Stated task.
Pictures excluded, return the lines below from the first through the line holding "COL = sc.collection".

Recorded data.
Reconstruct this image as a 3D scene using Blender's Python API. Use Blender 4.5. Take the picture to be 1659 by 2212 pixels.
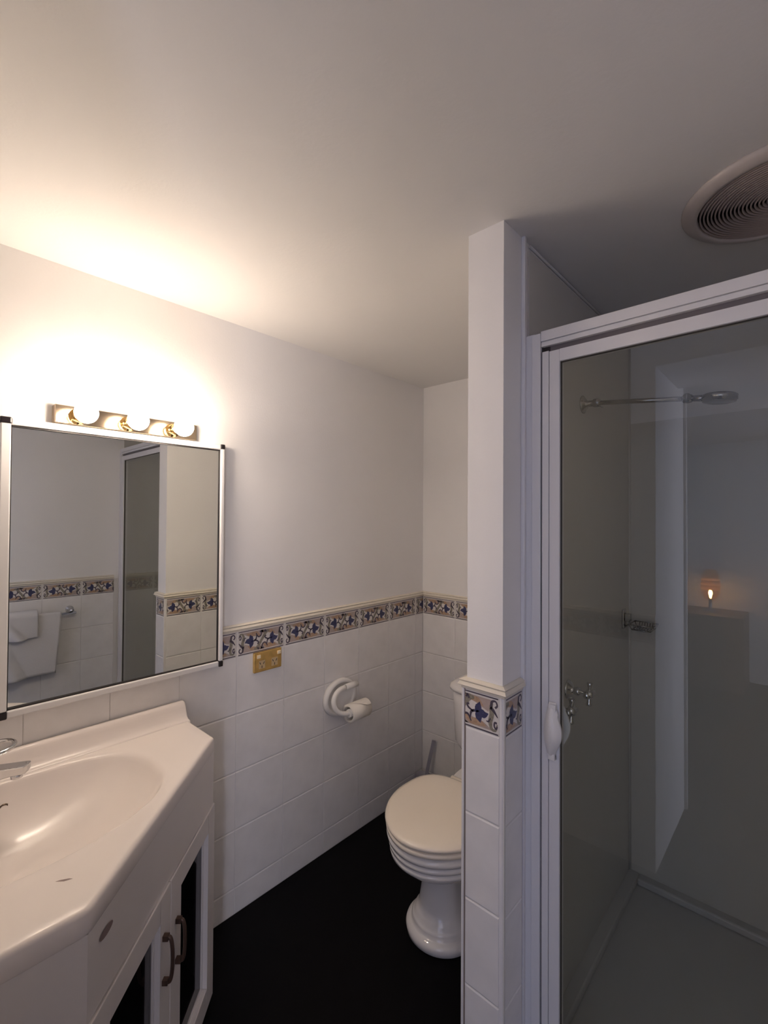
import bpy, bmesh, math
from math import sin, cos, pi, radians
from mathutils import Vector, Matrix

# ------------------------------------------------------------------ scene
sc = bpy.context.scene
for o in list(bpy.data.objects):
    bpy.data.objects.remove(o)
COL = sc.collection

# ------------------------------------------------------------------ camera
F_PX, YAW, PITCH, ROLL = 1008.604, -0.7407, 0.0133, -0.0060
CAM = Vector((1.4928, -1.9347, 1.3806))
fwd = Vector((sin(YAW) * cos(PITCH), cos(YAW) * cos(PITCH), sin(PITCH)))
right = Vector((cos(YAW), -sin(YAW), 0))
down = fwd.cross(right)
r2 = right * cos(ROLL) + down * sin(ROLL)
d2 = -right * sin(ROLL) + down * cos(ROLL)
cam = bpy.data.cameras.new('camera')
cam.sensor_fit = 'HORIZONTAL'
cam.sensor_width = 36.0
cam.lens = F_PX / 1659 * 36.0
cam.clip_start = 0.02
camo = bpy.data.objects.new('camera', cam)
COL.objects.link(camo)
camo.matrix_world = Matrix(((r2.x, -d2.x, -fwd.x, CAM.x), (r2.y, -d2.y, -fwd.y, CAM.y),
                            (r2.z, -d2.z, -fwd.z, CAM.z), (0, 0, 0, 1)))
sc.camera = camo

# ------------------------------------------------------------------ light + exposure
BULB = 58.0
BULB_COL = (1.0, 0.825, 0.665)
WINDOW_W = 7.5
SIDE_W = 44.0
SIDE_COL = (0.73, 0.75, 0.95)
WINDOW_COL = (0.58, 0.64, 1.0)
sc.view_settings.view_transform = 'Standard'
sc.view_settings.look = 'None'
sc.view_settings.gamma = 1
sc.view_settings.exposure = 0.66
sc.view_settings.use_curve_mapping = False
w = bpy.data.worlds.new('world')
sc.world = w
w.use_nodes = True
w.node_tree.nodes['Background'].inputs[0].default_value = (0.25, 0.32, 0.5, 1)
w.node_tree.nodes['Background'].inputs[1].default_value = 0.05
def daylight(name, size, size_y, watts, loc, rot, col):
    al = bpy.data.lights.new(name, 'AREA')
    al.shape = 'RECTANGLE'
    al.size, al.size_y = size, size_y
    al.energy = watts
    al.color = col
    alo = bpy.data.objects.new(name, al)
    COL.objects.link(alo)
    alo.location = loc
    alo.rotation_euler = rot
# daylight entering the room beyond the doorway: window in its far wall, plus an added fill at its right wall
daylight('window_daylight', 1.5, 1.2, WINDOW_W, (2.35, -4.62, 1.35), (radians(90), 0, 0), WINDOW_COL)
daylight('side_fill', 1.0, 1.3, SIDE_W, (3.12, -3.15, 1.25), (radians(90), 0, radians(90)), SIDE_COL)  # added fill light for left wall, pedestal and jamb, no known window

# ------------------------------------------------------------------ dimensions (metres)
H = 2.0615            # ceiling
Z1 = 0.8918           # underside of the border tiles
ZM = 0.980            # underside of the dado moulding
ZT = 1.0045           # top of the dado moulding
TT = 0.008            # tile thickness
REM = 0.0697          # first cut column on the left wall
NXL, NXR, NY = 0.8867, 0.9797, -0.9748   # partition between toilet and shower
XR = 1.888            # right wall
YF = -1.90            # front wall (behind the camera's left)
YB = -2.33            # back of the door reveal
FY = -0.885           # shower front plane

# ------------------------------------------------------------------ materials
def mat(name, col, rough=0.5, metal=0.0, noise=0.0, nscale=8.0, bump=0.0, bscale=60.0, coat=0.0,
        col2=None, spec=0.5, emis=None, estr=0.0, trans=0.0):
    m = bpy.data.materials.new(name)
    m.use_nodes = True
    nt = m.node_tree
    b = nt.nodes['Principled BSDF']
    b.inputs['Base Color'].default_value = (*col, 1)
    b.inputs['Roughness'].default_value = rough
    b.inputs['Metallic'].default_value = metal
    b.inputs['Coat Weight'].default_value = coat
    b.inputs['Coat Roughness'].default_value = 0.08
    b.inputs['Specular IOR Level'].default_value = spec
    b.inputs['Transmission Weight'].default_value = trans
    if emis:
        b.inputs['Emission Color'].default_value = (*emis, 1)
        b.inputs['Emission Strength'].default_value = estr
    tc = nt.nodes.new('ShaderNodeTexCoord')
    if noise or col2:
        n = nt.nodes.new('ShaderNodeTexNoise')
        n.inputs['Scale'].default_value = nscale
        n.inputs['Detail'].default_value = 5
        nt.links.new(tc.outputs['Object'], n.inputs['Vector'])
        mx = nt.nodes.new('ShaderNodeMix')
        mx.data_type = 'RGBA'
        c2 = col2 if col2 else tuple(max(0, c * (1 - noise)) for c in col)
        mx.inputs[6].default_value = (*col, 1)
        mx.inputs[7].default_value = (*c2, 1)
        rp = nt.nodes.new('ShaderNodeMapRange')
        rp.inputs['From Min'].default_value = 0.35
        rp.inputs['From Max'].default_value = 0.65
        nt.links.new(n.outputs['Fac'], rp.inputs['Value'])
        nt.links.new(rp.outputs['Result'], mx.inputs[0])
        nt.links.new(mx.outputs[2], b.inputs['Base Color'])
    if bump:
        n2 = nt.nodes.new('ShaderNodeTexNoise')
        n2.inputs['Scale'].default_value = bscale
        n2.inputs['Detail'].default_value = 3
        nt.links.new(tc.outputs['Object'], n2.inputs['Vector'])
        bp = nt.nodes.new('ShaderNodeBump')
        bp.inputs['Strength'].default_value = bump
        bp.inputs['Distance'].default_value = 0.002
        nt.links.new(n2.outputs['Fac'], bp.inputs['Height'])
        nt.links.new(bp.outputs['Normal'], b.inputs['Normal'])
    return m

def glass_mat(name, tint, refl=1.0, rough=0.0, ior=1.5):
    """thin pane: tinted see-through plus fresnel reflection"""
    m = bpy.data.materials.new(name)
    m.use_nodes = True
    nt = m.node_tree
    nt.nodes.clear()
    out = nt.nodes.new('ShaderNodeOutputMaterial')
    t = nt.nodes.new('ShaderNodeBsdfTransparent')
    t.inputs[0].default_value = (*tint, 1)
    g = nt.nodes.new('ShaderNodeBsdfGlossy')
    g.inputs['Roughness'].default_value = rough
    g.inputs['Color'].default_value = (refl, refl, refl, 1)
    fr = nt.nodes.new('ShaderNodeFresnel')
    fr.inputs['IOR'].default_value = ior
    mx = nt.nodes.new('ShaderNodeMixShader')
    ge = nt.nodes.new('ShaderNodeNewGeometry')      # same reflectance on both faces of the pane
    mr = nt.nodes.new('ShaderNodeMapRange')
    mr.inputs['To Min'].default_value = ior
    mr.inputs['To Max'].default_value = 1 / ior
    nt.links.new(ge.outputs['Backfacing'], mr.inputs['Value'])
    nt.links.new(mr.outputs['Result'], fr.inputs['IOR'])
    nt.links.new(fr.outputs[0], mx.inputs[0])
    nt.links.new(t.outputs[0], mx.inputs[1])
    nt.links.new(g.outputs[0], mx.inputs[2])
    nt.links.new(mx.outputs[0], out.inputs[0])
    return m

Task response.
Reconstruct this image as a 3D scene using Blender's Python API. Use Blender 4.5. Take the picture to be 1659 by 2212 pixels.
import bpy, bmesh, math
from math import sin, cos, pi, radians
from mathutils import Vector, Matrix

# ------------------------------------------------------------------ scene
sc = bpy.context.scene
for o in list(bpy.data.objects):
    bpy.data.objects.remove(o)
COL = sc.collection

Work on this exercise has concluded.